Bisnis.com, JAKARTA - Asosiasi Industri Kilang Kayu dan Kayu Pertukangan Indonesia (ISWA) menolak usulan pembukaan ekspor kayu bulat karena dianggap tidak mendukung penghiliran hasil hutan di dalam negeri.
Ketua ISWA Soewarni menuturkan wacana untuk kembali membuka ekspor kayu merupakan suatu kemunduran bagi upaya mengembangkan industri pengolahan hasil hutan di Tanah Air. Pasalnya, hal tersebut menyangkut kepastian bahan baku bagi industri pengolahan domestik.
"Saya tidak setuju ekspor kayu log. Apabila dibuka kembali, kita justru mundur. Kapan ada added value-nya," kata Soewarni dalam sarasehan nasional terkait hutan produksi, Rabu (4/9).
Saat ini, imbuhnya, pasokan kayu gelondongan dari Malaysia dan China sudah membanjiri pasar. Apabila Indonesia juga membuka keran ekspor kayu bulat maka suplai di pasar internasional akan semakin banyak.
"Belum lagi kalau ada oknum yang menunggangi, bagaimana?" tuturnya.
Soewarni menilai harga kayu bulat yang lebih rendah dari biaya produksi bukanlah satu-satunya penyebab lesunya industri hulu kehutanan. Menurutnya, faktor inkonsistensi kebijakan, manajemen, dan invisible cost merupakan faktor yang harus lebih dulu dibenahi pemerintah.
"Saat dolar tinggi, ekspor memang harus digenjot. Tapi jangan kayu bulat hutan alam, harusnya produk hilirisasi yang punya nilai tambah tinggi," kata Soewarni.
Sebanyak 70% anggota ISWA, imbuhnya, sudah tidak lagi bergantung pada bahan baku kayu bulat dari hutan alam. Bahan baku yang diserap industri kayu pertukangan mayoritas adalah sengon dan karet.

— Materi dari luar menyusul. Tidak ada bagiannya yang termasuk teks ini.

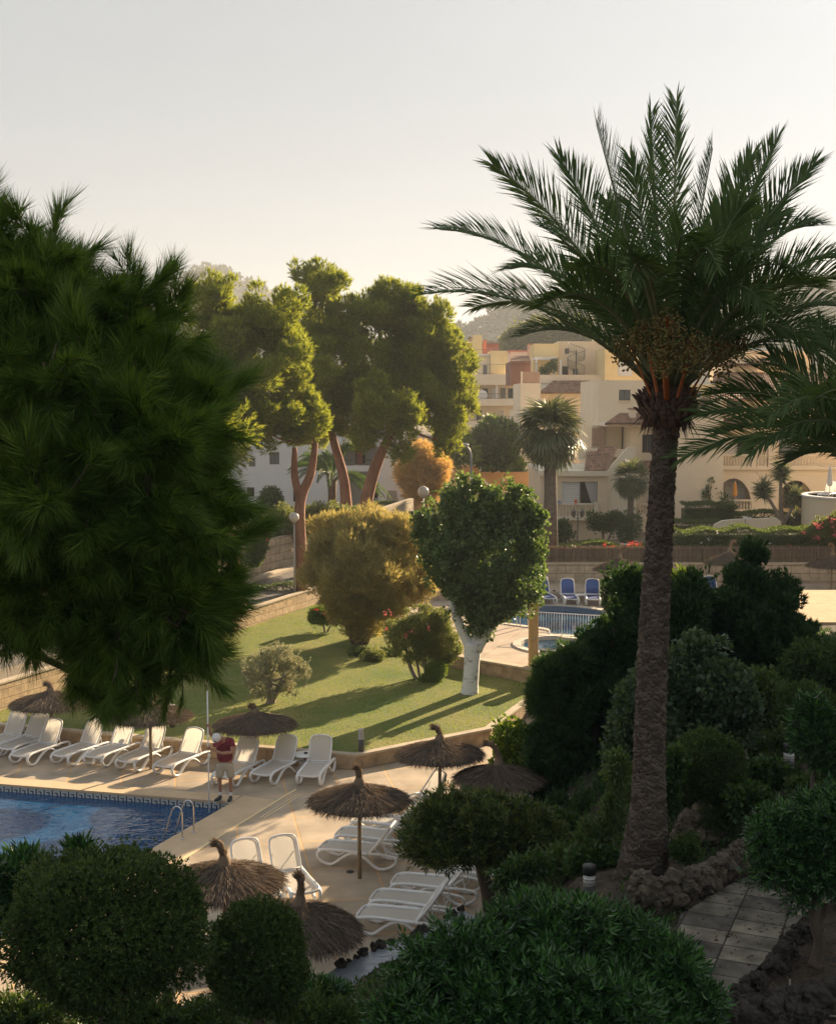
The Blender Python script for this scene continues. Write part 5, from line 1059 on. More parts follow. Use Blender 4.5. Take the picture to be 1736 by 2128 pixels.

Menanggapi hal tersebut, Anggota Dewan Pengurus Asosiasi Pengusaha Hutan Indonesia (APHI) Bambang Widyantoro menuturkan industri hulu kehutanan memang tengah mengalami masa kritis.
Dengan harga jual yang tidak kompetitif, pemegang izin usaha pemanfaatan hasil hutan kayu (IUPHHK) hutan tanaman industri enggan untuk menanam tanaman perkayuan dan memilih untuk menanam karet dan sengon.
"Kita kejar penanaman pohon kayu pertukangan, tapi kalau kalau tidak bisa untung, mohon maaf, kami tanam karet saja," kata Bambang.